Confidence interval for mean of lognormal distributed data

Question

I have a variable X that is distributed log-normally.

I let Y = lnX ~ N($\mu$, $\sigma^2$) and I've been given that $\sigma$=0.3, $\bar{y}$ = 0.12 and n = 40.

So I find a confidence interval for the mean of the log-transformed data like this:

$(\bar{y}-z_{1-\alpha/2}\times\frac{\sigma}{\sqrt n}, \bar{y}+z_{1-\alpha/2}\times\frac{\sigma}{\sqrt n})\\ (0.12-1.96\times\frac{0.3}{\sqrt 40}, 0.12+1.96\times\frac{0.3}{\sqrt 40})\\ (0.027, 0.213)$

To get the 95% confidence interval for E(X) (the original variable) I just raise e to the power of the endpoints of the interval I just calculated.

so the interval would be $(e^{0.027}, e^{0.213})=\\$ $(1.03, 1.24)$

Is this correct?

Thanks any help appreciated

Answer 1

Quoting https://ww2.amstat.org/publications/jse/v13n1/olsson.html using $\theta=EX$

It would seem natural to use the following "naïve" approach for calculating a confidence interval for $\theta$. A confidence interval for $\mu$ is calculated using standard methods. The limits of the confidence interval are back-transformed to give the limits in a confidence interval for $\theta$. [...an example illustrated...] This illustrates the fact that the naïve method gives a biased estimator of $\theta$

The method outlined by OP is this biased method.

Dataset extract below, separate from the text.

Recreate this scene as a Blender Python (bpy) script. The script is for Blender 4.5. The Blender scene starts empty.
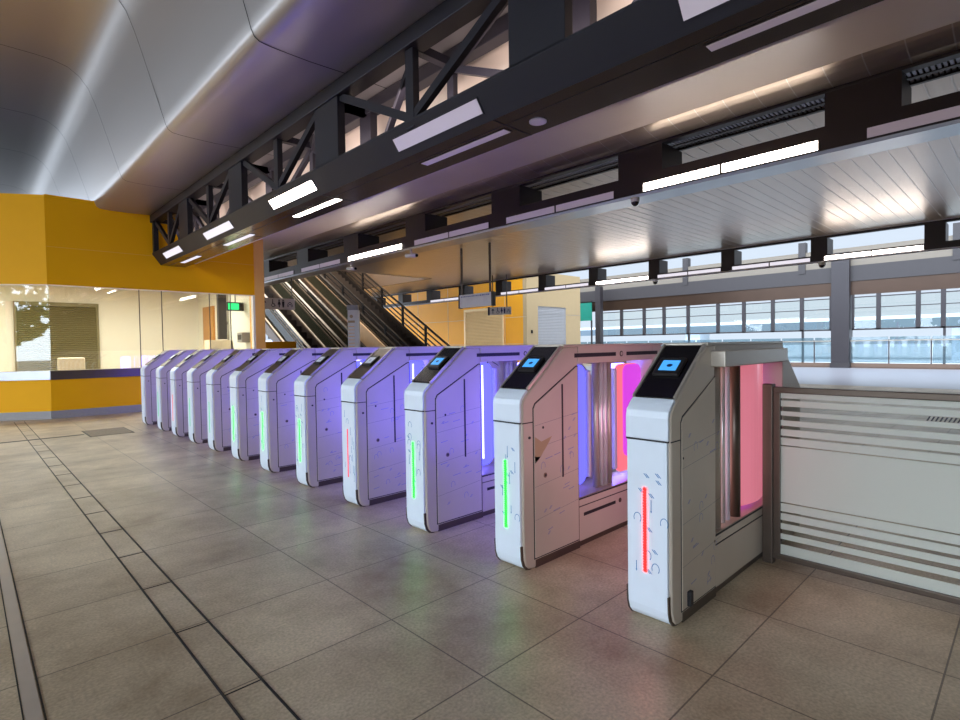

The paper offers a few alternatives including Cox Method. If, as in OP's case $\sigma^2$ is known, a modification should be made to the Cox method. This modification would be to add $(1/2)\sigma^2$ to both ends of the confidence interval for $\mu$ and then take anti-log's.

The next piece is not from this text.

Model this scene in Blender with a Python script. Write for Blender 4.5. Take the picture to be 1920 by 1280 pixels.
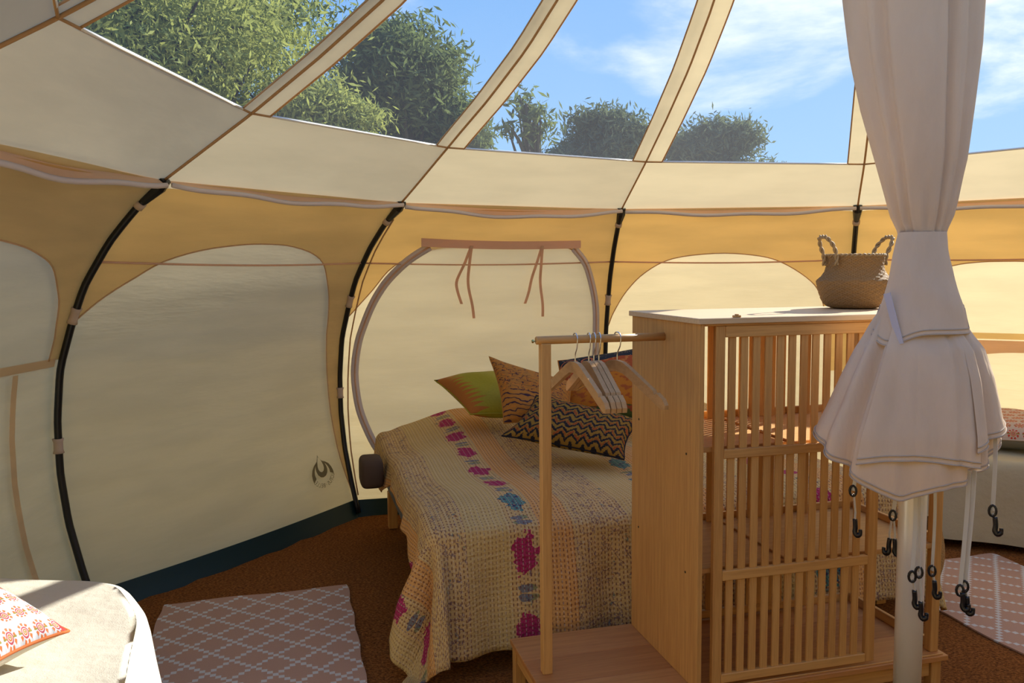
import bpy, bmesh, math, random
import numpy as np
from mathutils import Vector, Matrix
random.seed(7); rng = np.random.default_rng(11)
for o in list(bpy.data.objects): bpy.data.objects.remove(o)
SC = bpy.context.scene; COL = SC.collection
pi = math.pi

# ------------------------------------------------------------------ camera
F_PX, PITCH, ROLL = 1548.9, 0.08548, -0.0090
CAM = Vector((0, 0, 1.30))
fw = Vector((0, math.cos(PITCH), -math.sin(PITCH))); up0 = Vector((0, math.sin(PITCH), math.cos(PITCH))); rt0 = Vector((1, 0, 0))
rt = rt0*math.cos(ROLL) + up0*math.sin(ROLL); up = -rt0*math.sin(ROLL) + up0*math.cos(ROLL)
cd = bpy.data.cameras.new('camera'); cam = bpy.data.objects.new('camera', cd); COL.objects.link(cam)
cd.sensor_width = 36; cd.lens = F_PX/1920*36; cd.clip_start = .02; cd.clip_end = 500
R3 = Matrix((rt, up, -fw)).transposed()
cam.matrix_world = Matrix.Translation(CAM) @ R3.to_4x4()
SC.camera = cam

# ------------------------------------------------------------------ world, sun, exposure
SUN_AZ, SUN_EL = math.radians(43.4), math.radians(28.5)
SUN_DIR = Vector((math.cos(SUN_AZ)*math.cos(SUN_EL), math.sin(SUN_AZ)*math.cos(SUN_EL), math.sin(SUN_EL)))
wd = bpy.data.worlds.new('sky'); SC.world = wd; wd.use_nodes = True
wt = wd.node_tree; wt.nodes.clear()
def wn(t, **k):
    n = wt.nodes.new(t)
    for a, b in k.items(): setattr(n, a, b)
    return n
wl = wt.links.new
tc = wn('ShaderNodeTexCoord'); sx = wn('ShaderNodeSeparateXYZ'); wl(tc.outputs['Generated'], sx.inputs[0])
zc = wn('ShaderNodeClamp'); wl(sx.outputs[2], zc.inputs[0]); zc.inputs[1].default_value = 0
zp = wn('ShaderNodeMath', operation='POWER'); wl(zc.outputs[0], zp.inputs[0]); zp.inputs[1].default_value = .6
ramp = wn('ShaderNodeMix', data_type='RGBA'); wl(zp.outputs[0], ramp.inputs[0])
ramp.inputs[6].default_value = (.50, .78, 1.05, 1); ramp.inputs[7].default_value = (.0, .24, .88, 1)
za = wn('ShaderNodeMath', operation='ADD'); wl(zc.outputs[0], za.inputs[0]); za.inputs[1].default_value = .14
dx_ = wn('ShaderNodeMath', operation='DIVIDE'); wl(sx.outputs[0], dx_.inputs[0]); wl(za.outputs[0], dx_.inputs[1])
dy_ = wn('ShaderNodeMath', operation='DIVIDE'); wl(sx.outputs[1], dy_.inputs[0]); wl(za.outputs[0], dy_.inputs[1])
cx_ = wn('ShaderNodeCombineXYZ'); wl(dx_.outputs[0], cx_.inputs[0]); wl(dy_.outputs[0], cx_.inputs[1]); cx_.inputs[2].default_value = 5.1
cn = wn('ShaderNodeTexNoise'); wl(cx_.outputs[0], cn.inputs['Vector']); cn.inputs['Scale'].default_value = .75; cn.inputs['Detail'].default_value = 9; cn.inputs['Roughness'].default_value = .58; cn.inputs['Distortion'].default_value = .3
cr = wn('ShaderNodeMapRange', interpolation_type='SMOOTHSTEP'); wl(cn.outputs[0], cr.inputs[0]); cr.inputs[1].default_value = .515; cr.inputs[2].default_value = .74
cm = wn('ShaderNodeMix', data_type='RGBA'); wl(cr.outputs[0], cm.inputs[0]); wl(ramp.outputs[2], cm.inputs[6]); cm.inputs[7].default_value = (1.25, 1.25, 1.28, 1)
bg = wn('ShaderNodeBackground'); wl(cm.outputs[2], bg.inputs[0]); bg.inputs[1].default_value = 1.0
wo = wn('ShaderNodeOutputWorld'); wl(bg.outputs[0], wo.inputs[0])
sd = bpy.data.lights.new('sun', 'SUN'); sd.energy = 10.0; sd.angle = .0093; sd.color = (1, .965, .87)
sun = bpy.data.objects.new('sun', sd); COL.objects.link(sun); sun.rotation_euler = SUN_DIR.to_track_quat('Z', 'Y').to_euler(); sun.location = (6, 6, 8)
vs = SC.view_settings; vs.view_transform = 'Standard'; vs.look = 'None'; vs.gamma = 1; vs.use_curve_mapping = False; vs.exposure = 0.10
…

The end of the paper also provides simulation studies to assess the coverage of the confidence intervals under each method.

Answer 2

Quantiles and percentiles are preserved under increasing transformations like $\exp(x)$ and $\ln(x)$ so the 5th and 95th percentile of $X$ will still be the 5th and 95th percentile when transformed through $\exp$. (the preservation property is mentioned on Wikipedia).